Toprak Mülkiyeti…


Çoğumuz Marksizm’den habersiz haldeyiz…Kuşkusuz bu durumun birçok sebebi mevcut…Sosyalist hareketin de aynı işte büyük kabahati bulunuyor…Kanımca en büyük hataları;bizzat solcu geçinenlerin sürekli sloganlarla düşünmeleridir…Bundan dolayı kendi dogmalarında boğuluyorlar…Bizim dönek tatlısu liberalleri gibi ödünç kavramlarla düşünme kolaylığına kaçıyorlar biteviye…Aralarından tek tük çıkabilen özgün düşünceleri parti disiplini adı altında boğup hayata geçiremiyorlar…Örgüt onlar için hala en kutsal değer…İnsanı ve insanlığa ait herşeyi ortak paydaları bir türlü yapamıyorlar…Bundan ötürü militan bir yalnızlığa savruluyorlar…Fikri yetersizlikleri nedeniyle yaşadıkları dünyayı yeterince doğru okuyamadılar…Biz Kemalistlerin sıklıkla düştüğü ideoloji bataklığına saplandılar…Oysa değişim hayatın özüydü…Bunu en iyi solcular bilirdi…İlkelerini kaybetmeden de kişi değişebilirdi…Özeleştiri yetersizliğinden doğan aynı fikri çoraklık yüzünden halkın günlük ihtiyaçlarına gereken önemi gösteremediler…Belki de tarihteki en önemli halk ve hak arama hareketlerinden birisi olan sosyalizm deneyimi bizzat solcu geçinenler yüzünden akamete uğradı…Hatayı kendilerinde arama çaresini eleştiri yoluyla ancak SSCB dağıldıktan sonra akıllarına getirebildiler…Aslında bunu da beceremediler bana kalırsa…Aynı dönemin gerektirdiği değişim sancılarını ya Kürtçü ya ABD meftunu dönek liberal ya da kopkoyu dinci kesilerek yaşadılar…Kökleri sürekli budandığı için dalları hiçbir zaman meyve veremedi ülkemizde…

 

Ben solcu değilim…Eğer kabul görülürse kendimi Kemalist saymaktan gurur duyarım… Ancak şu gerçeği de kabul etmemiz gerekir:Solcu olmak bu ülkede yürek ister… Ebedi korkulardan türeyip devlette vücut bulan ağır ve kahredici baskı yüzünden dinci ve milliyetçi olmanın dayanılmaz hafifliği insanlarımıza daha cazip geliyor…Ancak bu rahatlık bizi Marksizm’den uzak tutuyor…Hatta Hegel ve Kant gibi düşünürlerden de… Oysa eleştirel düşünmenin doğru yöntemlerini kendilerinden öğreniyoruz…Kavramları yerli yerine oturtma işini biraz da onlar ve daha nice filozof sayesinde sağlıyoruz…Yolda yürümesini bilmeyen birisine koşmayı öğretiyor insanlığın fikri fenerleri…Kendilerini anlama zahmetine girişenleri aydınlatıyorlar…

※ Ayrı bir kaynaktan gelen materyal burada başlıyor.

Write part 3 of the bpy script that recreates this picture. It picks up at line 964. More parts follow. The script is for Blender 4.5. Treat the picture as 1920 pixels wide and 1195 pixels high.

Yukarıda bahsettiğim sol siyasetin ülkemizdeki genel ve üzücü durumuna dış koşullar da büyük ölçüde etkide bulundu…Soğuk Savaş’ın iki kutuplu dünyasında Türk halkına komünizm öcü olarak gösterildi…”Allahsız gomünistler” bulundukları yerde mutlaka öldürülmeli;başları ezilmeliydi…Osmanlı döneminde ortak hatıralarda yer eden “Moskof Zulmü” anlayışı sol siyasete bakış açısına yönelik olarak kollektif biçimde ezberlenmişti… MTTB, Komünizmle Mücadele Dernekleri,Ülkü Ocakları,Akıncılar gibi sağcı örgütler ile Nurcular gibi birçok cemaat ve tarikat ABD eşliğinde solculara kök söktürdüler…Hatta 1960’larda yaşanan TİP deneyimi bile Kürtçülük yoluna üzücü  biçimde sebebiyet vermese sosyalizm Kemalizm ile yol arkadaşlığını daha uzun süre sürdürebilirdi…12 Mart Dönemi’ne kadar Yön Dergisi ile Doğan Avcıoğlu gibi isimler bu yolda çalışıyorlardı. Sol hareketliliğe karşılık çare arayan ABD ile diğer Batı devletleri dini ve milliyetçi çevreleri solculara karşı ustalıkla kullandılar…Burjuvazi ve siyaset kurumu ise askerlerle birlikte aynı işin yerli saç ayakları oldular bana kalırsa…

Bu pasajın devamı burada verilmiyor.